===== Material for the task =====
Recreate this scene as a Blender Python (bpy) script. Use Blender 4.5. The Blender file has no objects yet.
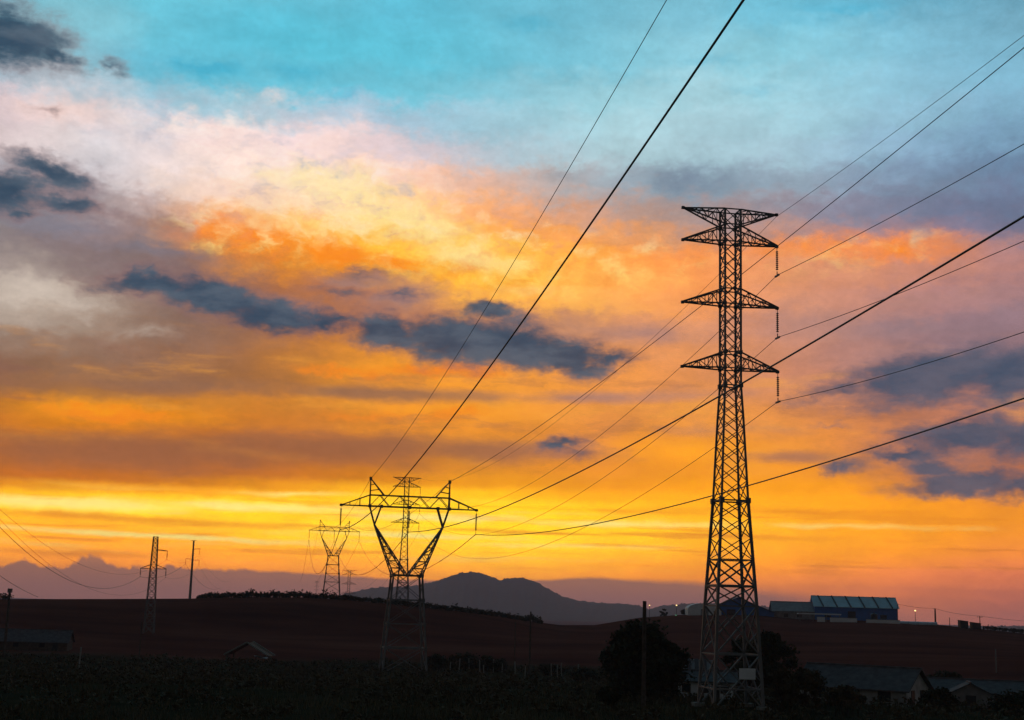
import bpy, math, random
import numpy as np
from mathutils import Vector, Matrix, Euler

# ------------------------------------------------------------------ camera
W, H, F = 1024, 720, 1350.0
EYE = 10.0
PITCH, ROLL = math.atan(245 / 1350.0), math.radians(1.65)
scene = bpy.context.scene
COL = scene.collection
cam_data = bpy.data.cameras.new('camera')
cam = bpy.data.objects.new('camera', cam_data)
COL.objects.link(cam)
cam_data.sensor_width = 36.0
cam_data.lens = 36.0 * F / W
cam_data.clip_start, cam_data.clip_end = 0.5, 60000
CAM_R = Euler((math.pi / 2 + PITCH, 0, 0)).to_matrix() @ Matrix.Rotation(ROLL, 3, 'Z')
cam.matrix_world = Matrix.Translation((0, 0, EYE)) @ CAM_R.to_4x4()
scene.camera = cam

scene.render.engine = 'CYCLES'
scene.cycles.use_denoising = True
scene.cycles.max_bounces = 6
scene.cycles.volume_bounces = 1
scene.view_settings.view_transform = 'Standard'
scene.view_settings.look = 'None'
scene.view_settings.exposure = 0.0
scene.view_settings.gamma = 1.0


def ray(px, py):
    return (CAM_R @ Vector(((px - 512) / F, (360 - py) / F, -1))).normalized()


def azel(px, py):
    d = ray(px, py)
    return math.degrees(math.atan2(d.x, d.y)), math.degrees(math.asin(d.z))


CAM_N = np.array([list(r) for r in CAM_R])


def to_px(p):
    v = CAM_R.transposed() @ (Vector(p) - Vector((0, 0, EYE)))
    return 512 + F * v.x / -v.z, 360 - F * v.y / -v.z


def azel_to_px(az, el):
    a, e = math.radians(az), math.radians(el)
    return to_px((math.sin(a) * math.cos(e), math.cos(a) * math.cos(e), EYE + math.sin(e)))


def at(px, py, Y):
    d = ray(px, py)
    return Vector((d.x / d.y * Y, Y, EYE + d.z / d.y * Y))


def lin(c):
    r = []
    for v in c[:3]:
        v = max(v, 0) / 255.0
        r.append(v / 12.92 if v <= .04045 else ((v + .055) / 1.055) ** 2.4)
    return tuple(r)


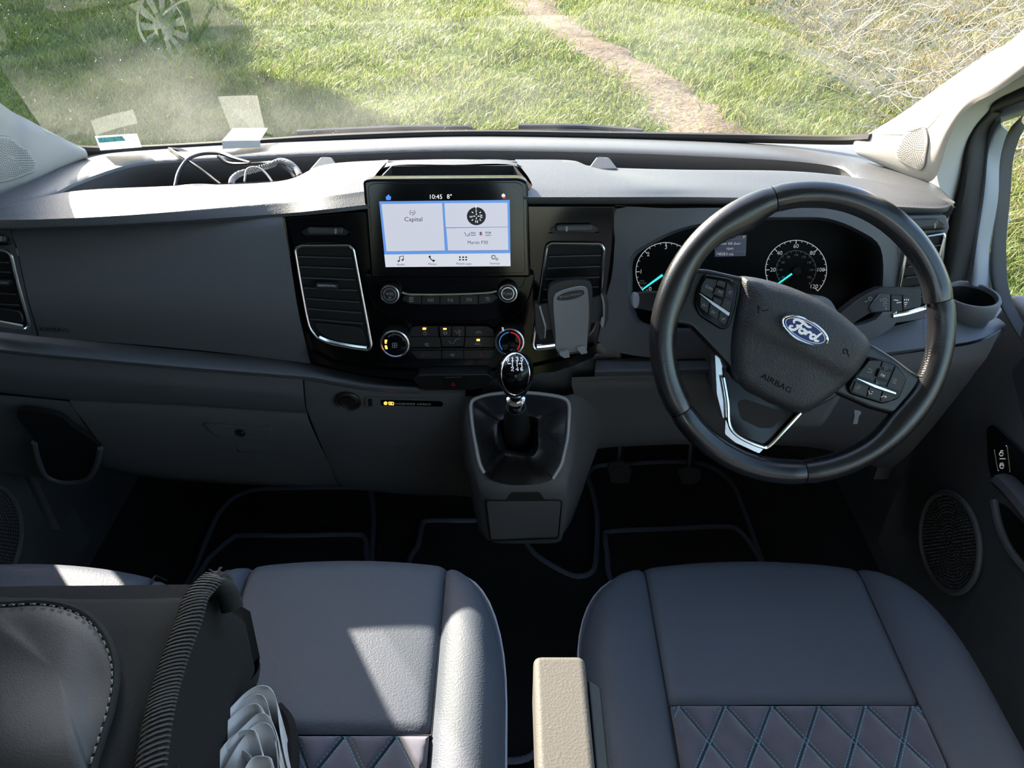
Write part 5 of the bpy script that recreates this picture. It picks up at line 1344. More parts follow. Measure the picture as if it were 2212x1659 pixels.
slab('stalk_arm', st2, rpoly([(1372, 633), (1400, 629), (1470, 632), (1600, 660), (1600, 690), (1470, 684), (1405, 673), (1374, 667)], 5), -.010, .010, M_black, ST, .006, 4)
slab('stalk_tip', st2, ell(1374, 649.5, 7.5, 17.5, 20, 4), -.008, .013, M_lightgrey, ST, .003, 3)
KY = slab('ignition_key', Plane(pY(1851, 900, .885), WP.ey), rpoly([(1846, 886), (1861, 889), (1860, 896), (1856, 898), (1853, 917), (1842, 916), (1846, 897), (1844, 893)], 2), -.003, .003, M_key, None, .001)
tag(KY, 'small grey key tag seen through the wheel below the right spoke', 'key')

# cup holder
chc = Vector((.679, 1.035, .713))
CH = thing('cup_holder', 'round black cup holder at the right end of the dashboard', 'cup holder', chc - Vector((0, 0, .07)))
lathe('cup_ring', chc, (0, 0, 1), [(.030, -.070), (.036, -.03), (.0405, -.025), (.0415, -.003), (.0400, .0), (.0365, .0), (.0345, -.004), (.033, -.06), (0, -.062)], M_lower, CH, 44, cap=False)
lathe('cup_liner', chc, (0, 0, 1), [(.0340, -.006), (.0325, -.058), (0, -.060)], M_void, CH, 36, cap=False)
lathe('mount_arm', chc + Vector((0, 0, -.045)), (0, 0, 1), [(.052, -.02), (.056, -.006), (.054, .0), (.040, .002)], M_dash2, CH, 40)

# ================================================================== phone holder
PHh = .052
PHN = thing('phone_holder', 'black and grey phone holder clipped to the right centre vent', 'phone holder', FP.p(1235, 760, .02))
sh = [(1184, 655), (1184, 628), (1192, 616), (1212, 608), (1240, 604.5), (1262, 605), (1274, 613), (1280, 628), (1278, 690), (1266, 757), (1258, 762), (1212, 768), (1203, 762), (1193, 715)]
slab('shell', FP, [tuple(p)[:2] for p in crs([(u, v, 0) for u, v in sh], 3, True)], PHh - .016, PHh, M_black, PHN, .004, 3)
pad = [(1195, 660), (1197, 640), (1204, 632), (1225, 624), (1250, 618.5), (1264, 620), (1270, 632), (1273, 680), (1268, 740), (1264, 755), (1206, 762), (1199, 720)]
pdo = slab('pad', FP, [tuple(p)[:2] for p in crs([(u, v, 0) for u, v in pad], 3, True)], PHh, PHh + .0025, M_grey, PHN, .0012)
ov = [(1203, 646), (1206, 640), (1220, 633), (1240, 628), (1258, 627), (1262, 631), (1261, 636), (1248, 643), (1228, 648), (1208, 649)]
slab('name_plate', FP, [tuple(p)[:2] for p in crs([(u, v, 0) for u, v in ov], 3, True)], PHh + .002, PHh + .0031, M_black, pdo)
text('lettering', 'PJP ELECTRONICS', FP, 1232.5, 638.3, 3.9, PHh + .0032, M_print, pdo, rot=11, squash=1.05)
for q in ([(1208, 763), (1222, 761), (1228, 760), (1230, 766), (1231, 772), (1220, 774), (1211, 769)], [(1247, 755), (1264, 751), (1268, 758), (1269, 763), (1256, 766)]):
    slab('foot', FP, rpoly(q, 1.5), PHh - .005, PHh + .012, M_lightgrey, PHN, .0015)
slab('arm_plate', FP, rpoly([(1160, 660), (1192, 654), (1194, 712), (1172, 716)], 3), PHh - .012, PHh - .006, M_black, PHN, .001)
slab('arm_plate', FP, rpoly([(1270, 645), (1304, 637), (1306, 690), (1270, 702)], 3), PHh - .012, PHh - .006, M_black, PHN, .001)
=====
Written instruction =>
Print all entries exactly. The images do not belong in the copy.

Answer =>
Recreate this scene as a Blender Python (bpy) script. Use Blender 4.5. The Blender file has no objects yet.
import bpy, math, random
import numpy as np
from mathutils import Vector, Matrix, Euler

# ------------------------------------------------------------------ camera
W, H, F = 1024, 720, 1350.0
EYE = 10.0
PITCH, ROLL = math.atan(245 / 1350.0), math.radians(1.65)
scene = bpy.context.scene
COL = scene.collection
cam_data = bpy.data.cameras.new('camera')
cam = bpy.data.objects.new('camera', cam_data)
COL.objects.link(cam)
cam_data.sensor_width = 36.0
cam_data.lens = 36.0 * F / W
cam_data.clip_start, cam_data.clip_end = 0.5, 60000
CAM_R = Euler((math.pi / 2 + PITCH, 0, 0)).to_matrix() @ Matrix.Rotation(ROLL, 3, 'Z')
cam.matrix_world = Matrix.Translation((0, 0, EYE)) @ CAM_R.to_4x4()
scene.camera = cam

scene.render.engine = 'CYCLES'
scene.cycles.use_denoising = True
scene.cycles.max_bounces = 6
scene.cycles.volume_bounces = 1
scene.view_settings.view_transform = 'Standard'
scene.view_settings.look = 'None'
scene.view_settings.exposure = 0.0
scene.view_settings.gamma = 1.0


def ray(px, py):
    return (CAM_R @ Vector(((px - 512) / F, (360 - py) / F, -1))).normalized()


def azel(px, py):
    d = ray(px, py)
    return math.degrees(math.atan2(d.x, d.y)), math.degrees(math.asin(d.z))


CAM_N = np.array([list(r) for r in CAM_R])


def to_px(p):
    v = CAM_R.transposed() @ (Vector(p) - Vector((0, 0, EYE)))
    return 512 + F * v.x / -v.z, 360 - F * v.y / -v.z


def azel_to_px(az, el):
    a, e = math.radians(az), math.radians(el)
    return to_px((math.sin(a) * math.cos(e), math.cos(a) * math.cos(e), EYE + math.sin(e)))


def at(px, py, Y):
    d = ray(px, py)
    return Vector((d.x / d.y * Y, Y, EYE + d.z / d.y * Y))


def lin(c):
    r = []
    for v in c[:3]:
        v = max(v, 0) / 255.0
        r.append(v / 12.92 if v <= .04045 else ((v + .055) / 1.055) ** 2.4)
    return tuple(r)


Write part 5 of the bpy script that recreates this picture. It picks up at line 1344. More parts follow. Measure the picture as if it were 2212x1659 pixels.
slab('stalk_arm', st2, rpoly([(1372, 633), (1400, 629), (1470, 632), (1600, 660), (1600, 690), (1470, 684), (1405, 673), (1374, 667)], 5), -.010, .010, M_black, ST, .006, 4)
slab('stalk_tip', st2, ell(1374, 649.5, 7.5, 17.5, 20, 4), -.008, .013, M_lightgrey, ST, .003, 3)
KY = slab('ignition_key', Plane(pY(1851, 900, .885), WP.ey), rpoly([(1846, 886), (1861, 889), (1860, 896), (1856, 898), (1853, 917), (1842, 916), (1846, 897), (1844, 893)], 2), -.003, .003, M_key, None, .001)
tag(KY, 'small grey key tag seen through the wheel below the right spoke', 'key')

# cup holder
chc = Vector((.679, 1.035, .713))
CH = thing('cup_holder', 'round black cup holder at the right end of the dashboard', 'cup holder', chc - Vector((0, 0, .07)))
lathe('cup_ring', chc, (0, 0, 1), [(.030, -.070), (.036, -.03), (.0405, -.025), (.0415, -.003), (.0400, .0), (.0365, .0), (.0345, -.004), (.033, -.06), (0, -.062)], M_lower, CH, 44, cap=False)
lathe('cup_liner', chc, (0, 0, 1), [(.0340, -.006), (.0325, -.058), (0, -.060)], M_void, CH, 36, cap=False)
lathe('mount_arm', chc + Vector((0, 0, -.045)), (0, 0, 1), [(.052, -.02), (.056, -.006), (.054, .0), (.040, .002)], M_dash2, CH, 40)

# ================================================================== phone holder
PHh = .052
PHN = thing('phone_holder', 'black and grey phone holder clipped to the right centre vent', 'phone holder', FP.p(1235, 760, .02))
sh = [(1184, 655), (1184, 628), (1192, 616), (1212, 608), (1240, 604.5), (1262, 605), (1274, 613), (1280, 628), (1278, 690), (1266, 757), (1258, 762), (1212, 768), (1203, 762), (1193, 715)]
slab('shell', FP, [tuple(p)[:2] for p in crs([(u, v, 0) for u, v in sh], 3, True)], PHh - .016, PHh, M_black, PHN, .004, 3)
pad = [(1195, 660), (1197, 640), (1204, 632), (1225, 624), (1250, 618.5), (1264, 620), (1270, 632), (1273, 680), (1268, 740), (1264, 755), (1206, 762), (1199, 720)]
pdo = slab('pad', FP, [tuple(p)[:2] for p in crs([(u, v, 0) for u, v in pad], 3, True)], PHh, PHh + .0025, M_grey, PHN, .0012)
ov = [(1203, 646), (1206, 640), (1220, 633), (1240, 628), (1258, 627), (1262, 631), (1261, 636), (1248, 643), (1228, 648), (1208, 649)]
slab('name_plate', FP, [tuple(p)[:2] for p in crs([(u, v, 0) for u, v in ov], 3, True)], PHh + .002, PHh + .0031, M_black, pdo)
text('lettering', 'PJP ELECTRONICS', FP, 1232.5, 638.3, 3.9, PHh + .0032, M_print, pdo, rot=11, squash=1.05)
for q in ([(1208, 763), (1222, 761), (1228, 760), (1230, 766), (1231, 772), (1220, 774), (1211, 769)], [(1247, 755), (1264, 751), (1268, 758), (1269, 763), (1256, 766)]):
    slab('foot', FP, rpoly(q, 1.5), PHh - .005, PHh + .012, M_lightgrey, PHN, .0015)
slab('arm_plate', FP, rpoly([(1160, 660), (1192, 654), (1194, 712), (1172, 716)], 3), PHh - .012, PHh - .006, M_black, PHN, .001)
slab('arm_plate', FP, rpoly([(1270, 645), (1304, 637), (1306, 690), (1270, 702)], 3), PHh - .012, PHh - .006, M_black, PHN, .001)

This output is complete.